Este é, inclusive, o entendimento já aplicado pelo STJ (STJ – REsp: 1.762.142 MG 2018/0080852-9, relator: ministro Sebastião Reis Junior, data de julgamento: 13/4/2021, T6 – 6ª Turma, data de publicação: DJe 16/04/2021).

Isto posto, para solução inequívoca da questão ora analisada, é imprescindível analisar o intuito do legislador ao redigir o artigo 529, ou seja, realizar uma interpretação teleológica do dispositivo. Parte da doutrina defende que a regra constante no artigo 529 possui o intuito, tão somente, de impedir que o acusado restasse privado dos materiais apreendidos por tempo indefinido, eis que situação não seria razoável.

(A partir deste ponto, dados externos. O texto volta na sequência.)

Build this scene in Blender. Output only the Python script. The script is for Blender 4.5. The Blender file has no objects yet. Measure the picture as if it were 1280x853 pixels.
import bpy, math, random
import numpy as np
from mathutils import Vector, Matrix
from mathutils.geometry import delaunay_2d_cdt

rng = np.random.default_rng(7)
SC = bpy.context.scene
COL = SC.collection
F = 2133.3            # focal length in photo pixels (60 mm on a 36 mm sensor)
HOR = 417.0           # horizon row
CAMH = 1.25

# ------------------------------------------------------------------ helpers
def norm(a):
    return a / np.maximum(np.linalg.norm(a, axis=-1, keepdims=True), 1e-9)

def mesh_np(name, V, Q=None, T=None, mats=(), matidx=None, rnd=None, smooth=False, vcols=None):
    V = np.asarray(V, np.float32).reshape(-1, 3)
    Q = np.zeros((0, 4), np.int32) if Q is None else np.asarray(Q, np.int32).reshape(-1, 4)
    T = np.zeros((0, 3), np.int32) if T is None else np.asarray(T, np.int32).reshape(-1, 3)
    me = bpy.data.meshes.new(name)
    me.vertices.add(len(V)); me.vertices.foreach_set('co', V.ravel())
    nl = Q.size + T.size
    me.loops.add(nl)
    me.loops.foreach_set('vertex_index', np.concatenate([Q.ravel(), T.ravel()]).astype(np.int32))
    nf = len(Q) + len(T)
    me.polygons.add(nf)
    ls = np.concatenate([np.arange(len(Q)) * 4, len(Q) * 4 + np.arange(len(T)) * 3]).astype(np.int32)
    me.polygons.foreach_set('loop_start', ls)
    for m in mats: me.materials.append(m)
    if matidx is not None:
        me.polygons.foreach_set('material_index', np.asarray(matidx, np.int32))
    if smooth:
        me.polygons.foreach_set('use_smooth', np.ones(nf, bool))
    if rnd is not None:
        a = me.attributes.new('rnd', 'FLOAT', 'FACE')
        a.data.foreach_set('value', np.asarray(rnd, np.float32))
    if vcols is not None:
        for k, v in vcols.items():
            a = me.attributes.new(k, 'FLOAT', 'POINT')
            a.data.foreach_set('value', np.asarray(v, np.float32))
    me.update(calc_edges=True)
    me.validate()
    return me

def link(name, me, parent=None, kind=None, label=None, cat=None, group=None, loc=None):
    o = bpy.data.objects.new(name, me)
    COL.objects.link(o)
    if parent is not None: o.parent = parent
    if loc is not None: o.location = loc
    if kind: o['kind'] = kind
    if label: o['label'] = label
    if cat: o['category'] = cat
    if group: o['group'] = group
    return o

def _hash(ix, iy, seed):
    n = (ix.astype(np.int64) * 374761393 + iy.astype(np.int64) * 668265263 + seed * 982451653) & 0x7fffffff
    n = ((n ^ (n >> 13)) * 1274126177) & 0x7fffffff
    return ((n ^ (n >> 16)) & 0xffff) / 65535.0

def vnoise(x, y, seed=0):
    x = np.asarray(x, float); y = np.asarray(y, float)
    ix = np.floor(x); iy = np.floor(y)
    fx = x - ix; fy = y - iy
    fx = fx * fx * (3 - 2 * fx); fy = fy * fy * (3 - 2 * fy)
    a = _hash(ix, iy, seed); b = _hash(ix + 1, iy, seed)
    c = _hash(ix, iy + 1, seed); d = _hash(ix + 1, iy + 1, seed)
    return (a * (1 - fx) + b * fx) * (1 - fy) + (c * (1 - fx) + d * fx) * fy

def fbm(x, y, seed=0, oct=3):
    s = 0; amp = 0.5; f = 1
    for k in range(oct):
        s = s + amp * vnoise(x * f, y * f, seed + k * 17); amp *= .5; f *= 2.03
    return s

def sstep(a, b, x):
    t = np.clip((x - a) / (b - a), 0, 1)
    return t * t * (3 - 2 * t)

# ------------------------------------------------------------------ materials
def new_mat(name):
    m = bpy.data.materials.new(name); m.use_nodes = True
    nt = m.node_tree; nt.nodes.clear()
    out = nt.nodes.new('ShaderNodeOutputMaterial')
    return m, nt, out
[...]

Para além disso, há de se considerar que o artigo 529 CPP estipula prazo específico para a admissão de queixa-crime, especificamente, nos casos que se sustentam em apreensão de material que demanda a realização de perícia.

Todavia, nem sempre a queixa-crime que trata da propriedade imaterial é fundamenta mentada em perícia ou qualquer outra diligência complementar. Muitas vezes, a queixa é distribuída anteriormente à requisição de realização de perícia. Nestes casos, tendo sido a peça inaugural apresentada antes da juntada do laudo pericial, por óbvio, essa não teria fundada no que fora descoberto do por meio da perícia.

Afinal, eventuais diligências, tais como a perícia, são desempenhadas com o simples intuito de obter provas capazes de demonstrar eventual materialidade do delito, ou seja, elemento que não se confunde com a autoria. Caso a ciência da autoria somente se dê em momento posterior, a prazo decadencial do artigo 38 sequer se inicia. 

Enfim, na nossa interpretação, o prazo do artigo 529 do CPP somente é aplicável — e ainda, de maneira simultânea ao prazo de seis meses — apenas nas hipóteses em que a queixa é fundada nos elementos constatados a partir da perícia. 

Ou seja, o ofendido deverá propor a queixa dentro do prazo do artigo 38 do CPP, quando ciente da autoria. Todavia, quando a queixa for fundada em diligências realizadas ao longo de uma investigação, o prazo deverá ser reduzido para 30 dias, contados a partir da homologação do laudo.